6. A fan drive according to claim 1, wherein the high pressure and the control pressure are counterbalanced.

7. A fan drive according to claim 1, wherein the electromechanical servo element comprises a control magnet.

8. A fan drive according to claim 1, wherein the electromechanical servo element comprises a step motor.

9. A fan drive according to claim 1, wherein the pilot valve is an analog valve, and wherein said pilot valve comprises:

a valve cone having a tip;

a valve seat onto which the valve cone fits so as to make a seal;

a coil spring for biasing the valve cone against the valve seat; and

a ball which interacts with the tip of the valve cone so as to lift the valve cone from the valve seat.

10. A fan drive according to claim 9, wherein the biasing force of the coil spring may be adjusted.

11. A fan drive according to claim 10, further comprising a screw for adjusting the biasing force of the coil spring.

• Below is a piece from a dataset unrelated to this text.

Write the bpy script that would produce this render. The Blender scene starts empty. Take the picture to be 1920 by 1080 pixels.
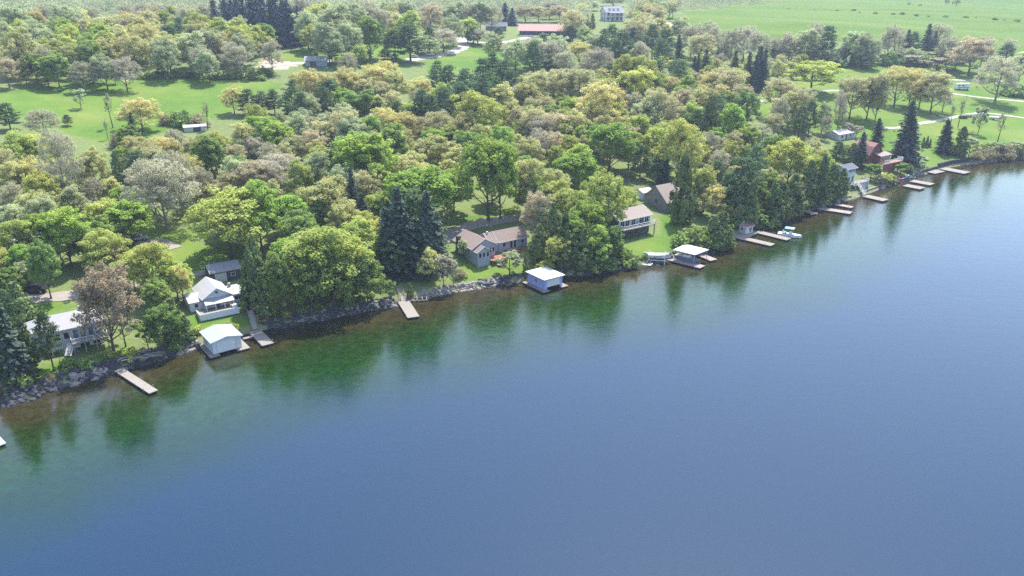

12. A fan drive according to claim 10, further comprising a slidably introducable support element, which may be immobilized in any desired position and which serves to adjust the biasing force of the coil spring.

13. A fan drive according to claim 1, further comprising

a first choke which connects the high-pressure section of said control cylinder with said control chamber; and

a second choke which has a cross-section greater than the cross-section of the first choke and which connects said control chamber with said pilot valve.

14. A fan drive according to claim 1, wherein the control piston and the pilot valve are disposed in a connector or closure plate of a hydraulic motor.

15. A fan drive according to claim 1, wherein the hydraulic motor is a gear motor.

16. A fan drive according to claim 1, wherein the pilot valve is in its closed position when said electromechanical servo element is without power.

17. A fan drive according to claim 1, wherein said fan drive is incorporated into a liquid cooling system, and wherein said electromechanical servo element is actuated according to the temperature of a cooling medium in the liquid cooling system.

18. A fan drive according to claim 1, wherein said fan drive is incorporated into the cooling system of an electrical motor, and wherein said electromechanical servo element is actuated according to the temperature of an electrical motor winding.

19. A fan drive according to claim 3, wherein the surface area of said front surface exposed to pressure is equal to the surface area of said back surface exposed to pressure.

20. A fan drive according to claim 4, wherein the surface area of said front surface exposed to pressure is equal to the surface area of said back surface exposed to pressure.